▶ [What you will do]: Gather the lines from the material that contain "Write".

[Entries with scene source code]
** start **

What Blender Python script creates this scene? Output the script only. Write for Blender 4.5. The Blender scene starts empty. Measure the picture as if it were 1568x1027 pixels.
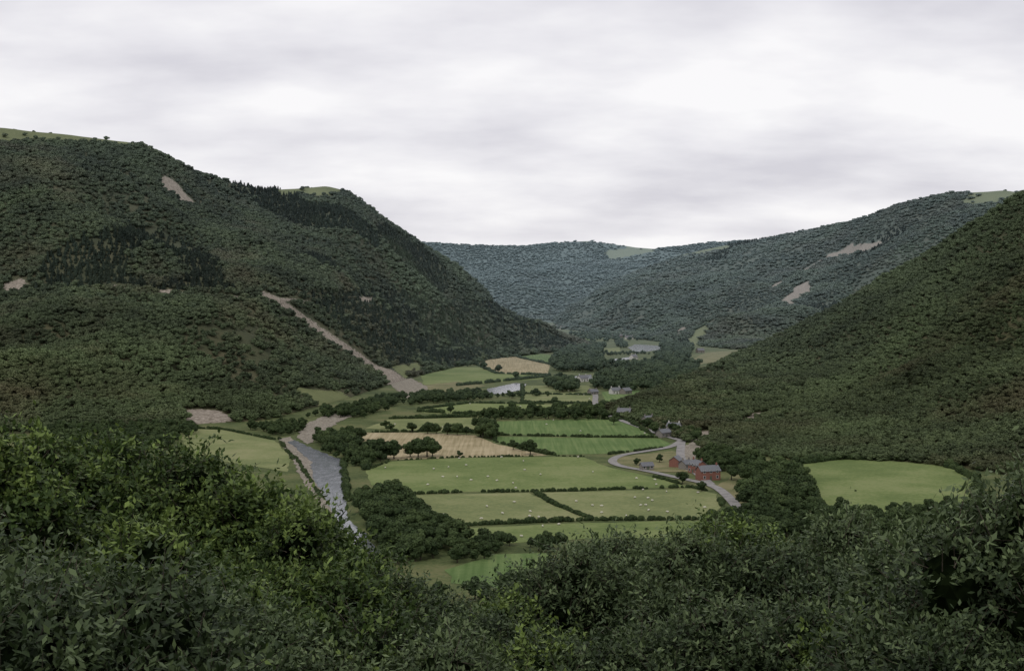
import bpy, bmesh, math, numpy as np
from mathutils import Vector
from mathutils.geometry import tessellate_polygon
rng=np.random.default_rng(7)
scene=bpy.context.scene
# ------------------------------------------------------------------ survey helpers
F=1568*50/36.0; CX,CY=784.0,513.5; CAMZ=90.0
TH=math.atan(73.5/F); cT,sT=math.cos(TH),math.sin(TH)
def rays(x,y):
    a=(np.asarray(x,float)-CX)/F; b=-(np.asarray(y,float)-CY)/F
    return np.stack([a, cT+b*sT, -sT+b*cT],-1)
def P(x,y,d):
    r=rays(x,y); s=np.asarray(d,float)/r[...,1]
    p=r*s[...,None]; p[...,2]+=CAMZ; return p
def FL(x,y,z=0.0):
    r=rays(x,y); s=(z-CAMZ)/r[...,2]
    p=r*s[...,None]; p[...,2]+=CAMZ; return p
def proj(p):
    q=p-np.array([0,0,CAMZ]); fw=q[...,1]*cT-q[...,2]*sT; up=q[...,1]*sT+q[...,2]*cT
    fw=np.maximum(fw,1e-3)
    return CX+F*q[...,0]/fw, CY-F*up/fw
_T=rng.random((256,256))
def vnoise(x,y):
    xi=np.floor(x).astype(int); yi=np.floor(y).astype(int); fx=x-xi; fy=y-yi
    fx=fx*fx*(3-2*fx); fy=fy*fy*(3-2*fy)
    g=lambda a,b:_T[a&255,b&255]
    return (g(xi,yi)*(1-fx)+g(xi+1,yi)*fx)*(1-fy)+(g(xi,yi+1)*(1-fx)+g(xi+1,yi+1)*fx)*fy
def fbm(x,y,o=4):
    s=0;a=1;t=0
    for i in range(o):
        s=s+a*vnoise(x*2**i+17.3*i,y*2**i+9.1*i); t+=a; a*=.5
    return s/t
def pip(poly,x,y):
    ins=np.zeros(np.shape(x),bool); n=len(poly)
    for i in range(n):
        x1,y1=poly[i]; x2,y2=poly[(i+1)%n]
        if y1==y2: continue
        c=((y1>y)!=(y2>y))&(x<(x2-x1)*(y-y1)/(y2-y1)+x1); ins^=c
    return ins
def pldist(pl,x,y):
    d=np.full(np.shape(x),1e9)
    for (x1,y1),(x2,y2) in zip(pl[:-1],pl[1:]):
        dx,dy=x2-x1,y2-y1; t=np.clip(((x-x1)*dx+(y-y1)*dy)/(dx*dx+dy*dy),0,1)
        d=np.minimum(d,np.hypot(x-x1-t*dx,y-y1-t*dy))
    return d
# ------------------------------------------------------------------ mesh builder
class MB:
    def __init__(s): s.v=[];s.f=[];s.m=[];s.t=[];s.n=0
    def add(s,v,f,m=0,t=0.5):
        v=np.asarray(v,float); f=np.asarray(f,int)
        s.v.append(v); s.f.append(f+s.n); s.n+=len(v)
        s.m.append(np.full(len(f),m)); s.t.append(np.broadcast_to(np.asarray(t,float),(len(f),)))
    def mesh(s,name,mats,smooth=()):
        me=bpy.data.meshes.new(name); V=np.concatenate(s.v)
        me.vertices.add(len(V)); me.vertices.foreach_set('co',V.ravel())
        k=[np.full(len(f),f.shape[1]) for f in s.f]; k=np.concatenate(k)
        loops=np.concatenate([f.ravel() for f in s.f])
        me.loops.add(len(loops)); me.loops.foreach_set('vertex_index',loops.astype(np.int32))
        st=np.concatenate([[0],np.cumsum(k)[:-1]])
        me.polygons.add(len(k)); me.polygons.foreach_set('loop_start',st.astype(np.int32))
        mi=np.concatenate(s.m); me.polygons.foreach_set('material_index',mi.astype(np.int32))
        me.polygons.foreach_set('use_smooth',np.isin(mi,list(smooth)))
        a=me.attributes.new('tint','FLOAT','FACE'); 
        me.update(calc_edges=True)
        me.attributes['tint'].data.foreach_set('value',np.concatenate(s.t).astype(np.float32))
        for m in mats: me.materials.append(m)
        return me
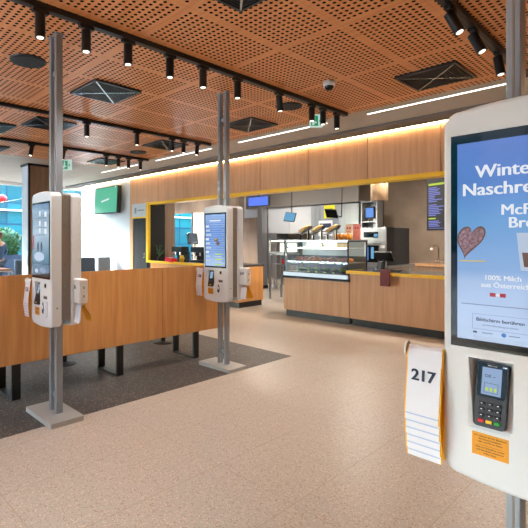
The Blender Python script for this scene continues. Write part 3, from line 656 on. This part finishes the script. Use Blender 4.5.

** end **

▶ [Exercise solution]:
What Blender Python script creates this scene? Output the script only. Write for Blender 4.5. The Blender scene starts empty. Measure the picture as if it were 1568x1027 pixels.
The Blender Python script for this scene continues. Write part 3, from line 656 on. This part finishes the script. Use Blender 4.5.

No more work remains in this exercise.